School Is Back in Session in Garissa, for Now
ICC Note: Now that Garissa University is open for classes in northeast Kenya, security moving forward has become the primary concern in the region. On the surface, the region and campus appear much more secure than nine months ago when Islamist al-Shabaab militants murdered 148 people in April,, separating Christians and Muslims and specifically killing Christians. However, dozens of Somali Muslims have disappeared from the northeast, having been suspected of ties to al-Shabaab.
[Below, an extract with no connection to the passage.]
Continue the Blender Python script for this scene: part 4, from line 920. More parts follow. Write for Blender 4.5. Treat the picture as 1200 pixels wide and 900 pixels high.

The following Foreign Policy report explores the tensions between security and peace in a region so often marked by tension between Muslims and Christians.
By Ariel Zirulnick
1/20/16 Mandera and Garissa, Kenya (FP) — Teaching finally resumed last week at Garissa University, the northeast Kenyan college where al-Shabab killed 148 people last April.
The attack by the al Qaeda-linked group, which over the last five years has morphed from a Somali insurgency into a regional terrorist threat, was the largest on Kenyan soil since the U.S. Embassy bombing in 1998, and it reinforced the deep and widening rift between Kenya’s marginalized northeast and the rest of the country: The students and teachers who fled Garissa after the attack were just the latest in a long line of educated or professional Kenyans who have abandoned this isolated, conflict-torn region.
But the reopening of the university — which ends nine months of uncertainty about its fate and puts to rest rumors that it might be shuttered or turned into a security installation — reflects the cautious optimism, at least among locals, that the northeast has been brought back from the brink.